The Schwartz space, $S(\mathbb R): = \{f\in C^{\infty}(\mathbb R): \sup_{x\in \mathbb R} |(1+|x|)^{\alpha} D^{\beta}f(x)|< \infty , \forall \alpha, \beta \in \mathbb N \cup \{0\} \}$
Let $\phi \in \mathcal{S}$. Can we expect to find $a>0$ such that
$$| x^{r} \phi (x)| \leq |\phi (a)| \ (|x|>a, 1<r<2). $$
Edit: We take $1<r<2.$
No. Let $\phi\in\mathcal S$ be such that $\phi(x)=e^{-x}$ for $x>1$. Then, for any $r>1$, $x^r\,\phi(x)$ attains its maximum at $x=r$, and $\lim_{r\to\infty}x^r\,\phi(r)=\infty$. Given any $a>0$, you can allways find $r>a$ such that $x^r\phi(r)>\phi(a)$.

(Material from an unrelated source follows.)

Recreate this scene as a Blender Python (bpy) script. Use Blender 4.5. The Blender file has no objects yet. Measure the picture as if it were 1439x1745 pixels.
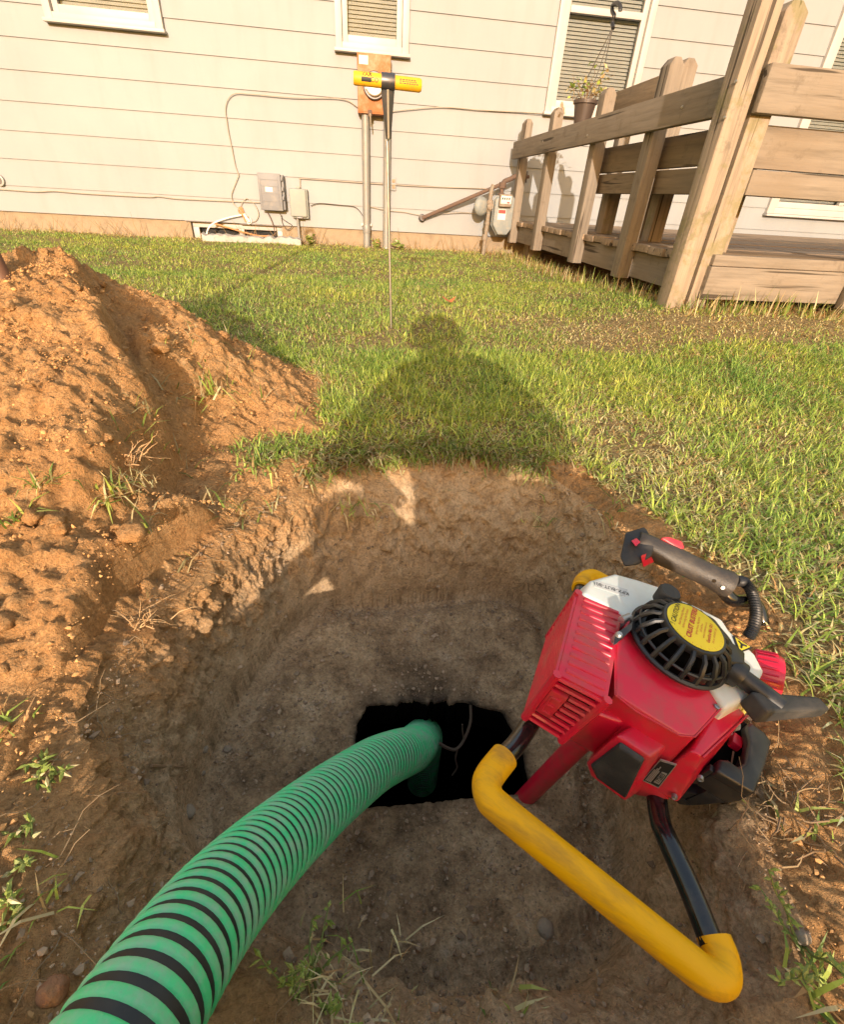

Suppose now that we limit the value of $r$ to lie in an interval $(1,R)$. Still it is not possible. Letting $x\to a$, we obtain the inequality $$ a^r\,|\phi(r)|\le|\phi(a)|,\quad 1<r<R. $$ Since we must have $|\phi(a)|\ne0$, it follows that $a^r\le1$ and $0<a\le1$. Then the inequality does not hold for any $\phi$ vanishing on $[-1,1]$.